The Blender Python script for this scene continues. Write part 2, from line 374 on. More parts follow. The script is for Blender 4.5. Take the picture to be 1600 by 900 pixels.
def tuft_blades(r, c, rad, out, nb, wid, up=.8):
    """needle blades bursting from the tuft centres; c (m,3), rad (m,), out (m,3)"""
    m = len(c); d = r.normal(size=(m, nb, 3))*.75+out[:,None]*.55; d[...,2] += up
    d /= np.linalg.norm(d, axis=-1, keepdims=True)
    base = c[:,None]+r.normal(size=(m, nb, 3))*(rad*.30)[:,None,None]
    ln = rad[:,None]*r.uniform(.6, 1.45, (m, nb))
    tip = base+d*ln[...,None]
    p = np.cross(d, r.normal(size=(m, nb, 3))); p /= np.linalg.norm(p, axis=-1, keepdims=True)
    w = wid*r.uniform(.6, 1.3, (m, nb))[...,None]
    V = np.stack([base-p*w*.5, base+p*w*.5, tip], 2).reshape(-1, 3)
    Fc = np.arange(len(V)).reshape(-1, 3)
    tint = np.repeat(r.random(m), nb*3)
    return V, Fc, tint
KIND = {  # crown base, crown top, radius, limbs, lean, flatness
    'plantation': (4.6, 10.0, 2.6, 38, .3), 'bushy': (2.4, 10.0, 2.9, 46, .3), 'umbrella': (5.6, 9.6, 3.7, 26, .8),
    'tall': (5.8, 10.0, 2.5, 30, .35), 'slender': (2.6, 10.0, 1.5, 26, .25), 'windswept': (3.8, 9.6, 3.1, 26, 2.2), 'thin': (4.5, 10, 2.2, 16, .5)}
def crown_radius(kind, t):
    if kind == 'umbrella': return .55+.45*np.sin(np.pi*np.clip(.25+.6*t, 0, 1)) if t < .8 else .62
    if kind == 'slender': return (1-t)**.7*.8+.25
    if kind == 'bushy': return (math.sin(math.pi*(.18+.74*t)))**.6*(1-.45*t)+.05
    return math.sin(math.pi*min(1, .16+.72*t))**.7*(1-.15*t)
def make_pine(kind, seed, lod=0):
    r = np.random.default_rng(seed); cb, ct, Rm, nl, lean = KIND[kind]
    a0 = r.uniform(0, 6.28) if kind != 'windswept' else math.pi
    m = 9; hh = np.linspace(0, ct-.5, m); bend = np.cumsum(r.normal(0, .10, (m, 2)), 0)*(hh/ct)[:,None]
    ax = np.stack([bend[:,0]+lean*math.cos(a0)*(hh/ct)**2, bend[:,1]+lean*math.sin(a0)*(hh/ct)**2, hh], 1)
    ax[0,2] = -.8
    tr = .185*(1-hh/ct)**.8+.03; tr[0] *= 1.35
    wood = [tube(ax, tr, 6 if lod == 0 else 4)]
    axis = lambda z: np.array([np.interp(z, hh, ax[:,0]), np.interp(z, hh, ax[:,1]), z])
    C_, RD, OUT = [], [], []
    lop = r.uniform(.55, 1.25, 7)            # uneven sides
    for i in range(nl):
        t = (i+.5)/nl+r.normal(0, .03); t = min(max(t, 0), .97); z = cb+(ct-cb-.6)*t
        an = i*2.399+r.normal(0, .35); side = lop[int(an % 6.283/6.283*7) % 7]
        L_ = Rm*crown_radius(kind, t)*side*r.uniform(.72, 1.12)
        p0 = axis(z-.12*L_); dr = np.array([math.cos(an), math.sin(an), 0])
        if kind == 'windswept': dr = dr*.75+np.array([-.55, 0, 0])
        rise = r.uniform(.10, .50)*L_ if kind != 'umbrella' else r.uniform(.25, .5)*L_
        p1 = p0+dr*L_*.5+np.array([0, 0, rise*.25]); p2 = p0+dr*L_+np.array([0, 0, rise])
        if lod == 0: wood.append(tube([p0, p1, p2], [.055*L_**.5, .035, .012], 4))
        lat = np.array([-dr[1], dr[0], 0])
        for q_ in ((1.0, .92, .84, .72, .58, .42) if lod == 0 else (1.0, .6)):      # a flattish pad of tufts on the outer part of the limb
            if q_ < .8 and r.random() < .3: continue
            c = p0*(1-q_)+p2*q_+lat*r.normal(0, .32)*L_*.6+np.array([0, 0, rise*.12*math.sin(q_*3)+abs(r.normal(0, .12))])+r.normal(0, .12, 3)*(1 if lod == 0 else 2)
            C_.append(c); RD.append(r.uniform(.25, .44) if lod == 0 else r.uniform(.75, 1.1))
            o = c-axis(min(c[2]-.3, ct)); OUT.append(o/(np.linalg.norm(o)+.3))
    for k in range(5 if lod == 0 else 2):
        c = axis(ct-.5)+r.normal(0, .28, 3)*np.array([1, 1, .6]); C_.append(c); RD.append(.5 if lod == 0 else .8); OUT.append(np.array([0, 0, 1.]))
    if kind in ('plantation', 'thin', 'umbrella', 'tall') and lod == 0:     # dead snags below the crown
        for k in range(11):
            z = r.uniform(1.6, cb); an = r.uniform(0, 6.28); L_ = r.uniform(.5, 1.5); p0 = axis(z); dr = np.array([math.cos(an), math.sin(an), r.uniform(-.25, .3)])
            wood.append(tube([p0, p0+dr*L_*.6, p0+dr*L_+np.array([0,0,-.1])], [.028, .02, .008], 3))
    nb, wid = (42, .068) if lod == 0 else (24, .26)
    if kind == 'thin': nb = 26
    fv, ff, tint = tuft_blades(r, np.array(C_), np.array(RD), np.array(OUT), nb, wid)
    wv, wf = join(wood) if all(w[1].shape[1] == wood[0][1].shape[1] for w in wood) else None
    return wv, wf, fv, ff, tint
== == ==
Required work
Where a line holds "part", copy it out.

Solved exercise
The Blender Python script for this scene continues. Write part 2, from line 374 on. More parts follow. The script is for Blender 4.5. Take the picture to be 1600 by 900 pixels.
        for q_ in ((1.0, .92, .84, .72, .58, .42) if lod == 0 else (1.0, .6)):      # a flattish pad of tufts on the outer part of the limb